Task directions ::
Extract exactly those lines that lie between the start of the material and the line with "PI = math.pi", including both boundary lines and no others.

________________________________________

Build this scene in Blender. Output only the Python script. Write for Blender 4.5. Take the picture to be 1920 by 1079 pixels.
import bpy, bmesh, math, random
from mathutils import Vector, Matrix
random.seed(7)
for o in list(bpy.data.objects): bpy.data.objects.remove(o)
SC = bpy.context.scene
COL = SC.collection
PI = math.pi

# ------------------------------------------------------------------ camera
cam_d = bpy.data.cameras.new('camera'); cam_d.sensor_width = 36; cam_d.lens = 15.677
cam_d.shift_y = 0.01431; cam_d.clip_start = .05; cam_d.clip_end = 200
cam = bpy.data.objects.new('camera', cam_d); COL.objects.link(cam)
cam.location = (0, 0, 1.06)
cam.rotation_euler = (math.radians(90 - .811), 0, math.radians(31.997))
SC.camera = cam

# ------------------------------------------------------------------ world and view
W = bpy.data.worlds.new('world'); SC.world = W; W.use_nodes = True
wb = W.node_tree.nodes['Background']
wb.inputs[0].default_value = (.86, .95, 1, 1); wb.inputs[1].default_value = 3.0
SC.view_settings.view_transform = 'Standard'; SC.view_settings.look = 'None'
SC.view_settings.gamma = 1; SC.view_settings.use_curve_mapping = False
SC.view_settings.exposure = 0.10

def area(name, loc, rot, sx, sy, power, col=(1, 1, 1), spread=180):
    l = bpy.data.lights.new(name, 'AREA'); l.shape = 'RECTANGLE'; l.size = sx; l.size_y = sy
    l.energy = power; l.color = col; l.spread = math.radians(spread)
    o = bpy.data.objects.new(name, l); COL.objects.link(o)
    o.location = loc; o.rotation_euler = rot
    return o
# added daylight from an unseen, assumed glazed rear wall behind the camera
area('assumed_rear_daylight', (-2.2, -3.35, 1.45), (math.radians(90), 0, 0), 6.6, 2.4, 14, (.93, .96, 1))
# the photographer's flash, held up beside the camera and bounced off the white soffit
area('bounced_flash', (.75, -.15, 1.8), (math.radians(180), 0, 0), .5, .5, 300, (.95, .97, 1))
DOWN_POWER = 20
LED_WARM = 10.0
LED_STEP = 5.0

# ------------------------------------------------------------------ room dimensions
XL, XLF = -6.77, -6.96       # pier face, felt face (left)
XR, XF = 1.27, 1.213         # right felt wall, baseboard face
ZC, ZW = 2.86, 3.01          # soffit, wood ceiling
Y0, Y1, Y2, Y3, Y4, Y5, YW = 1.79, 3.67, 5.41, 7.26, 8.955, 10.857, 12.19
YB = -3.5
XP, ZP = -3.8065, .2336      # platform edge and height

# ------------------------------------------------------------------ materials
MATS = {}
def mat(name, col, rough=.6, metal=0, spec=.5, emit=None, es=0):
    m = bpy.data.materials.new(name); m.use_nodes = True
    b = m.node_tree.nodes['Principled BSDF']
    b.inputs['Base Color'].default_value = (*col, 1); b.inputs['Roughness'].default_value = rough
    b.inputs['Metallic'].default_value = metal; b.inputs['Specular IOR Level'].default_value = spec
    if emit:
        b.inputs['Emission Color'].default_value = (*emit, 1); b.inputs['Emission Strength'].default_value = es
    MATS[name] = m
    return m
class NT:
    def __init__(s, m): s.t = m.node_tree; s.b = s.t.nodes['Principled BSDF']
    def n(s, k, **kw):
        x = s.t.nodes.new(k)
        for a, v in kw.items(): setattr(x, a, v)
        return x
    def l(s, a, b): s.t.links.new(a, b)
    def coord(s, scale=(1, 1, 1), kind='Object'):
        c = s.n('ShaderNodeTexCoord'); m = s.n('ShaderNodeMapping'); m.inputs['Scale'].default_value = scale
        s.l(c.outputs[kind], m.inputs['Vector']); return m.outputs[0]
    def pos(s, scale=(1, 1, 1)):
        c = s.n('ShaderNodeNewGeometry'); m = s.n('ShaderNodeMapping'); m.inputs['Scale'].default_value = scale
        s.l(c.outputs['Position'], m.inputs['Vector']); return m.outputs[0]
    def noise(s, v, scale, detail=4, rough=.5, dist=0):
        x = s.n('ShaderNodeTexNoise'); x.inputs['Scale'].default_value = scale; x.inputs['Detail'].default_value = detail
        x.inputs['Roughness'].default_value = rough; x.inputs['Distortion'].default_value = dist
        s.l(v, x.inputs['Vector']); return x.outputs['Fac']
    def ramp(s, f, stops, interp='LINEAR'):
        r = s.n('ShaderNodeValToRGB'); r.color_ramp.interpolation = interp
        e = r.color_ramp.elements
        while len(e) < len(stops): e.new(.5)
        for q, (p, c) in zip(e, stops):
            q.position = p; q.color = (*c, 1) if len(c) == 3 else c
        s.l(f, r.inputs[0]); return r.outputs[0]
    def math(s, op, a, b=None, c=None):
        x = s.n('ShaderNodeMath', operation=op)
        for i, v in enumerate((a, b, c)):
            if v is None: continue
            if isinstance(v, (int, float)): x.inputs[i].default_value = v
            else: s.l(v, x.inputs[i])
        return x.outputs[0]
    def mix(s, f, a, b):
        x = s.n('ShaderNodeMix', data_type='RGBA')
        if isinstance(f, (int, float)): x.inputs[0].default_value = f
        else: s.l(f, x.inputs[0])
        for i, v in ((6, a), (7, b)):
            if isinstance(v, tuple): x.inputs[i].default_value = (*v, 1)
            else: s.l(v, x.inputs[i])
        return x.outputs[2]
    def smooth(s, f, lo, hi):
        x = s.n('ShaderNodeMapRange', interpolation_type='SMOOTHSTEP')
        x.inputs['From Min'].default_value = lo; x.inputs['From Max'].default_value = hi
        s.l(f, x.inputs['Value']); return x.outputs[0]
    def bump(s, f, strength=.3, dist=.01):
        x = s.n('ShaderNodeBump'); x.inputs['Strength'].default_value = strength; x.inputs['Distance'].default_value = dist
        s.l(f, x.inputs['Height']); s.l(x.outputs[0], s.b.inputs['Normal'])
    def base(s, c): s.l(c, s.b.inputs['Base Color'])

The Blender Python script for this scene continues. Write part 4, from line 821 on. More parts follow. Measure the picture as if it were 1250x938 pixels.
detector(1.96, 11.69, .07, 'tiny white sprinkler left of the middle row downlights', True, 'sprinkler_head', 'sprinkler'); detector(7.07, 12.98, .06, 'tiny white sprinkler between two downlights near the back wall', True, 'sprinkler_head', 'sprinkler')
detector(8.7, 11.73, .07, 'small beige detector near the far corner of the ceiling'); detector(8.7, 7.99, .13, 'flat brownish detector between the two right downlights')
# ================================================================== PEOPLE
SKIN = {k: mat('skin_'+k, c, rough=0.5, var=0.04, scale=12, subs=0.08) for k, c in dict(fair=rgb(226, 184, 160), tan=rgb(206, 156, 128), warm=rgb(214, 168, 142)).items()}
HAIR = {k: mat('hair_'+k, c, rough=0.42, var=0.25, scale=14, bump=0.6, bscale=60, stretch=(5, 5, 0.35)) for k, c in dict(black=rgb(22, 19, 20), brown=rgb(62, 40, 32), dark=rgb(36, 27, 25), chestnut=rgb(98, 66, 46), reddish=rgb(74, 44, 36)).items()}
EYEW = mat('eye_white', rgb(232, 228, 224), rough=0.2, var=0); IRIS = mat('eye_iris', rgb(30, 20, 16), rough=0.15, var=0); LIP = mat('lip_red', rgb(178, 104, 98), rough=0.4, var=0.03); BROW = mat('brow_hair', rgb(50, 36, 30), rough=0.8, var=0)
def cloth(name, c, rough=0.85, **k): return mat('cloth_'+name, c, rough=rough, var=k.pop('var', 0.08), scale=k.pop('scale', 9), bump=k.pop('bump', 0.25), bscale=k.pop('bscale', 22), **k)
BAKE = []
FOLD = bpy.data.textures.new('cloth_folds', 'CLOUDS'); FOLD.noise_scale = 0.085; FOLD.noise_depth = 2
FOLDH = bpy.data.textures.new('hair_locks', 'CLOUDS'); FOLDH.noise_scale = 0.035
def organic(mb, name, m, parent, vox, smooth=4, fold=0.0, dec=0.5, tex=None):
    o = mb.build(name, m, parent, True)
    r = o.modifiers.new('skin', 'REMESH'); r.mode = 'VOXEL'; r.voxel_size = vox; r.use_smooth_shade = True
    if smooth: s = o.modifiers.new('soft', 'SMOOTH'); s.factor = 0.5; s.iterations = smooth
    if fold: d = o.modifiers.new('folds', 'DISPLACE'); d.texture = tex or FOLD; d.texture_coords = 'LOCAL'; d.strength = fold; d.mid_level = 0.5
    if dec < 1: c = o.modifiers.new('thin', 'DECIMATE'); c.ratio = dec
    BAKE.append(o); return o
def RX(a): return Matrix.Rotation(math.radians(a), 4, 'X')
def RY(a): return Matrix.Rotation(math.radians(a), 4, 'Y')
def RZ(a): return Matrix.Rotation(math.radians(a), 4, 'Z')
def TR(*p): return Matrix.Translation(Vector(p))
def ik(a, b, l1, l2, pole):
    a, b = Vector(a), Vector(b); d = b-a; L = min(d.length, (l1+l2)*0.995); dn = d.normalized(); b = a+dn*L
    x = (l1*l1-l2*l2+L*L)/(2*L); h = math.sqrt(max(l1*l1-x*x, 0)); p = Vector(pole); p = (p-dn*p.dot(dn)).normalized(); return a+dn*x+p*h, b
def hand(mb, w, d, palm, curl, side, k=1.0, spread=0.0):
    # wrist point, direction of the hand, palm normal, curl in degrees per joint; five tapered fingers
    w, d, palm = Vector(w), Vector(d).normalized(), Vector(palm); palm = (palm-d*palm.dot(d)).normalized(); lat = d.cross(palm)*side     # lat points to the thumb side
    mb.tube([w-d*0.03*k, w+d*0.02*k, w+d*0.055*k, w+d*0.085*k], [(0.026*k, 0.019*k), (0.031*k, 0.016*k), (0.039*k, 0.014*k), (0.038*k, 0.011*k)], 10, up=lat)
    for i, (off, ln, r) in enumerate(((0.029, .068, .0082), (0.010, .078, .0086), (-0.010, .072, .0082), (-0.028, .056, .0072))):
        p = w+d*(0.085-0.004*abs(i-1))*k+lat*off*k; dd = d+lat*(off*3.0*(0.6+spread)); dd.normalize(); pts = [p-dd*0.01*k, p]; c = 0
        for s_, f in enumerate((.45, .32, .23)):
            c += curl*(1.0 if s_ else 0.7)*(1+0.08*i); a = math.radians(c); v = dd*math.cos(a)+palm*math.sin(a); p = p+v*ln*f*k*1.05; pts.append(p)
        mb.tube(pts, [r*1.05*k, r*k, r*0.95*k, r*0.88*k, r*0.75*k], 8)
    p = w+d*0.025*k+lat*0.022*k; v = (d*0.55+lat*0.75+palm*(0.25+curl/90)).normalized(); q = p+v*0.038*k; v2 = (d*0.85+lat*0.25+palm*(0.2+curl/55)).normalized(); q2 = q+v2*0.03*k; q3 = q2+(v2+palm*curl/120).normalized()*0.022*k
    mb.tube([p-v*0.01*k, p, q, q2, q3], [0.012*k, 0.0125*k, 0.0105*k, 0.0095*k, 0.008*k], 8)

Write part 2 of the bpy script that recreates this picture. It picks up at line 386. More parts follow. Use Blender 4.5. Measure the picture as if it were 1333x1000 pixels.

________________________________________

Solution for this task ::
Build this scene in Blender. Output only the Python script. Write for Blender 4.5. Take the picture to be 1920 by 1079 pixels.
import bpy, bmesh, math, random
from mathutils import Vector, Matrix
random.seed(7)
for o in list(bpy.data.objects): bpy.data.objects.remove(o)
SC = bpy.context.scene
COL = SC.collection
PI = math.pi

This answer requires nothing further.